To address this glaring contradiction the International Association of Horticultural Producers (AIPH) is calling for urban greening standards.

The standards recognise urban greening as critical infrastructure, not just cosmetic beautification.

AIPH technical initiatives manager, Audrey Timm, said a city can boast impeccable emissions reporting and rigourous climate action plans while simultaneously neglecting the soil beneath its pavements, the biodiversity of its parks, the resilience of its canopy and wellbeing of its inhabitants.

“Dashboards may glow green, but the reality for plants is more complex,” Timm said.

“The more AIPH worked with cities around the world, the more we discovered the same structural problem: there was no global, validated way to evaluate a city’s relationship with plants and nature. 

“Cities knew how to count carbon. Few knew how to assess the health of their living city.

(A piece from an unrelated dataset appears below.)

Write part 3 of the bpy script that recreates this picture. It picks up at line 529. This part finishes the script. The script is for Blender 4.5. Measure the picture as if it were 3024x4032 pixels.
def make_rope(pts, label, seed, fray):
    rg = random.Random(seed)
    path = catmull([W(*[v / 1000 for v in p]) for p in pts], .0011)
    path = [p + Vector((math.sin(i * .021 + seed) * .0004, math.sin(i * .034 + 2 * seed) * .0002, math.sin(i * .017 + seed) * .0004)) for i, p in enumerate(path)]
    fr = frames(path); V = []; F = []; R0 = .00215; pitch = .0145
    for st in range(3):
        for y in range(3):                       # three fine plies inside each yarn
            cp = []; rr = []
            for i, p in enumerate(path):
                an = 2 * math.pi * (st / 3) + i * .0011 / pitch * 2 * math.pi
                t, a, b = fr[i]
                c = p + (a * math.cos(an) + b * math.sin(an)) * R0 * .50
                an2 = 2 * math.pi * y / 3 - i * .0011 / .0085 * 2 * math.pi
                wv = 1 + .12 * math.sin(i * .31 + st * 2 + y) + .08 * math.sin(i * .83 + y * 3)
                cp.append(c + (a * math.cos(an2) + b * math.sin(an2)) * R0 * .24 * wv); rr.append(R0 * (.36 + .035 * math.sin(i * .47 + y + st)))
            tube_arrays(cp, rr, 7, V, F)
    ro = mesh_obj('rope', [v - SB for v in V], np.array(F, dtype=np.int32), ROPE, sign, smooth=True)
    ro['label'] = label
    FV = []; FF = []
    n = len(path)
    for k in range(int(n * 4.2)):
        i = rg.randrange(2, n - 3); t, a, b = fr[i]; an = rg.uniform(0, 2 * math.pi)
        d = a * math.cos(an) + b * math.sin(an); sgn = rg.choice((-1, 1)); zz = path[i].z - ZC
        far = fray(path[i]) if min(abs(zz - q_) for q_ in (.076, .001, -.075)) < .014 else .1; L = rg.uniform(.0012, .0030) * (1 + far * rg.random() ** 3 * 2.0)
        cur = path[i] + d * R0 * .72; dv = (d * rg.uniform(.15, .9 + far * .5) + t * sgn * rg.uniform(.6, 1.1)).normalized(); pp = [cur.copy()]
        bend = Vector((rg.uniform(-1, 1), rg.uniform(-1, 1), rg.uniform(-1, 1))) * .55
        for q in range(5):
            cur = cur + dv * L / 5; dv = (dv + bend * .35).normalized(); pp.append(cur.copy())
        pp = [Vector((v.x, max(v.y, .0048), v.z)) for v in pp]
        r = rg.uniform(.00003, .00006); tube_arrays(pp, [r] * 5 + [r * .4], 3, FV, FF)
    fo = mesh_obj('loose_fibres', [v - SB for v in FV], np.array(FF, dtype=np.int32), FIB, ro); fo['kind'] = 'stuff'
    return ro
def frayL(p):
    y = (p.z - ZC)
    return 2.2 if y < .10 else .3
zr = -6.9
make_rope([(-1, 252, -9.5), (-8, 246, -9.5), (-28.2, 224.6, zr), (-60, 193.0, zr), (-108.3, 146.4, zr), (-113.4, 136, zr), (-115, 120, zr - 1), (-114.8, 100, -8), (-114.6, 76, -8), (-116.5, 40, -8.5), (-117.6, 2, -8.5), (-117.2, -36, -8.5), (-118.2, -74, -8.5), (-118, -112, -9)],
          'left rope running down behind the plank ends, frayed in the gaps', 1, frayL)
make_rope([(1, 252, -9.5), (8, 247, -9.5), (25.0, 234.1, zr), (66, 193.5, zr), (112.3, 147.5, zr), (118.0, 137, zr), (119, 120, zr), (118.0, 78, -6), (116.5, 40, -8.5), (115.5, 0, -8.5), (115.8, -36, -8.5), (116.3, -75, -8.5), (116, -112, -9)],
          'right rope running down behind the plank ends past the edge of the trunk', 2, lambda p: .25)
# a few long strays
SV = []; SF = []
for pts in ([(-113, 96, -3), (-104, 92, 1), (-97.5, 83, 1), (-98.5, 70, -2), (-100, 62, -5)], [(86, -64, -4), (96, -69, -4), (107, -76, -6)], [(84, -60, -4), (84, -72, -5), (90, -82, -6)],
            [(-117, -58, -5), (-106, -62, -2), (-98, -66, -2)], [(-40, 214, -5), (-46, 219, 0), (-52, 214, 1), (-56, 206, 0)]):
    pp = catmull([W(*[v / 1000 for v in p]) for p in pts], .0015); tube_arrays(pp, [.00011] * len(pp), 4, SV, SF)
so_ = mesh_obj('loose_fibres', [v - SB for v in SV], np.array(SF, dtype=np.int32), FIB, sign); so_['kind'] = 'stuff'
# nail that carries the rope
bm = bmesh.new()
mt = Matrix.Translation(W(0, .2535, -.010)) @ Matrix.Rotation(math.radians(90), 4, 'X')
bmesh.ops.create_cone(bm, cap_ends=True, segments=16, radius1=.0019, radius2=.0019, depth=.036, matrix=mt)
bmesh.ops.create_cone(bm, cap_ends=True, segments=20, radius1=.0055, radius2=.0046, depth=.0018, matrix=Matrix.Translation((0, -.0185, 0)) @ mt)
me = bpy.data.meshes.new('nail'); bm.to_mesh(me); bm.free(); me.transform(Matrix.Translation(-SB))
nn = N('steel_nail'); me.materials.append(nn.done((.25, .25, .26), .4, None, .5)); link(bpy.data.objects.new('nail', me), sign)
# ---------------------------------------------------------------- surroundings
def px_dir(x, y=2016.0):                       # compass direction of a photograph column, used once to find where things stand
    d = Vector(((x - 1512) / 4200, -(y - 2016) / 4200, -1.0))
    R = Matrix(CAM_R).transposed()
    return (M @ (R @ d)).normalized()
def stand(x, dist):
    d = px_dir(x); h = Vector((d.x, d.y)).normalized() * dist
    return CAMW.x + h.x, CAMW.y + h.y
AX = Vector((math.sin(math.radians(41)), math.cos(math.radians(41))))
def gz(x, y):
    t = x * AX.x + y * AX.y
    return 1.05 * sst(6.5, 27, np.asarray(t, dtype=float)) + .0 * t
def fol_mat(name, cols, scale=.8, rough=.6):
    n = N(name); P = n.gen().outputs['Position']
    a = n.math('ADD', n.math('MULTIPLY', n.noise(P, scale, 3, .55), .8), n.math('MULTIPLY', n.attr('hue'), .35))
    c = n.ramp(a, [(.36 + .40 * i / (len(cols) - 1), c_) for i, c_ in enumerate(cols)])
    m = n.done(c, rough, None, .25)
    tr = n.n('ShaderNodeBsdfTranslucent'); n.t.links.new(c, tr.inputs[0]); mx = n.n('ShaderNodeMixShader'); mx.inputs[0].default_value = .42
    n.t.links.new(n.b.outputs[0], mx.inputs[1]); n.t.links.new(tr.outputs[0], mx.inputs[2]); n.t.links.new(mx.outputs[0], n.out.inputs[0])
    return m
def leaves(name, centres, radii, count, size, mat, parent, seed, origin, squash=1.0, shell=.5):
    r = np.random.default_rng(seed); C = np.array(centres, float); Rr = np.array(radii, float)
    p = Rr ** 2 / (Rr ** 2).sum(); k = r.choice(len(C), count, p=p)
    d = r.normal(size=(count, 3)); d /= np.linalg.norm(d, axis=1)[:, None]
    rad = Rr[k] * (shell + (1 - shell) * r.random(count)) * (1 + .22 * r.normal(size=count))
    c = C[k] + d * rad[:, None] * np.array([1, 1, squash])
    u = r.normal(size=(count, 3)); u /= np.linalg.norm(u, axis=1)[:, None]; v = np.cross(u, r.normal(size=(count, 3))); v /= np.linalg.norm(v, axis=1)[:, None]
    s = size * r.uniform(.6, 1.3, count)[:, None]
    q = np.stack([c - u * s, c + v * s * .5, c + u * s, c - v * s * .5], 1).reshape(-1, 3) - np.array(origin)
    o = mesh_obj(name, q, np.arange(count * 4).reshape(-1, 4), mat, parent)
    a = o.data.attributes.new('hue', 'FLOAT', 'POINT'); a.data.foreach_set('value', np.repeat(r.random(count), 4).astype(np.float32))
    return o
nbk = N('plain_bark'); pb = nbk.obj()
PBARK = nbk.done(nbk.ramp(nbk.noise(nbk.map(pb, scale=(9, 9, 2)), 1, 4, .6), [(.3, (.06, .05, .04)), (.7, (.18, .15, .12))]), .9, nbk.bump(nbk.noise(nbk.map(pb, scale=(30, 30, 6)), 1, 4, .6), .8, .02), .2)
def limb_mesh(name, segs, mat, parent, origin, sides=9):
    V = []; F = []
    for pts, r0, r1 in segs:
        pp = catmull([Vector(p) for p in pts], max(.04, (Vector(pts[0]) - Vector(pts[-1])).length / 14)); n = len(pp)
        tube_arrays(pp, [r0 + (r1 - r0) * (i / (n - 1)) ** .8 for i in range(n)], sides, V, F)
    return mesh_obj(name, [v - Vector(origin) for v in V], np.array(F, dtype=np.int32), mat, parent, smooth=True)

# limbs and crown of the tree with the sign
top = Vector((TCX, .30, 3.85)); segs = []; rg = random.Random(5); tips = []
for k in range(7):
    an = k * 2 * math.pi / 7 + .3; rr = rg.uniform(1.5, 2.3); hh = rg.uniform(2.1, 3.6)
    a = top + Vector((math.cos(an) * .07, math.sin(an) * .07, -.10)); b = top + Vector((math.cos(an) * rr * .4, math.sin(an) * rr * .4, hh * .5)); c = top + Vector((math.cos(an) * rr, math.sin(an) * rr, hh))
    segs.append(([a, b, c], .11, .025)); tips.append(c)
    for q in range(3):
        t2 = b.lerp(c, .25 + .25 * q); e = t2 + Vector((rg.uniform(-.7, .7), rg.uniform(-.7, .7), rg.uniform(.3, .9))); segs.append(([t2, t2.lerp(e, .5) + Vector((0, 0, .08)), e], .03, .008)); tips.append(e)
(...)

“It became obvious that the world had no shared language for understanding what good urban greening actually looks like.”

This led to the creation of the world’s first globally applicable, plant‑centred standard for greener cities, focused on integrating urban nature as essential infrastructure. 

“Unlike many sustainability tools conceived in academic or consulting environments, the AIPH Green City Standard was shaped through continuous engagement with cities themselves — their frustrations, their blind spots, their political realities,” Timm said.

The AIPH team realised that to build a credible standard, they would need something far deeper and more nuanced than a checklist, it required a framework.

“The message was clear: a credible green city standard must go beyond measuring outcomes to understand how they are achieved, support continuous improvement, and enable shared learning,” she said.

Most standards begin with carbon. Cities are evaluated on emissions, energy use, waste management, transportation. Nature appears later, often as aesthetic enhancement or community amenity.

The AIPH Standard flips the sequence entirely. Urban nature is the starting point, not a supplementary chapter.

“We are fundamentally plant-centric,” Timm said. “That doesn’t mean ignoring climate or social benefits. It means recognising that plants are infrastructure — living infrastructure — with enormous power to shape a city’s resilience.”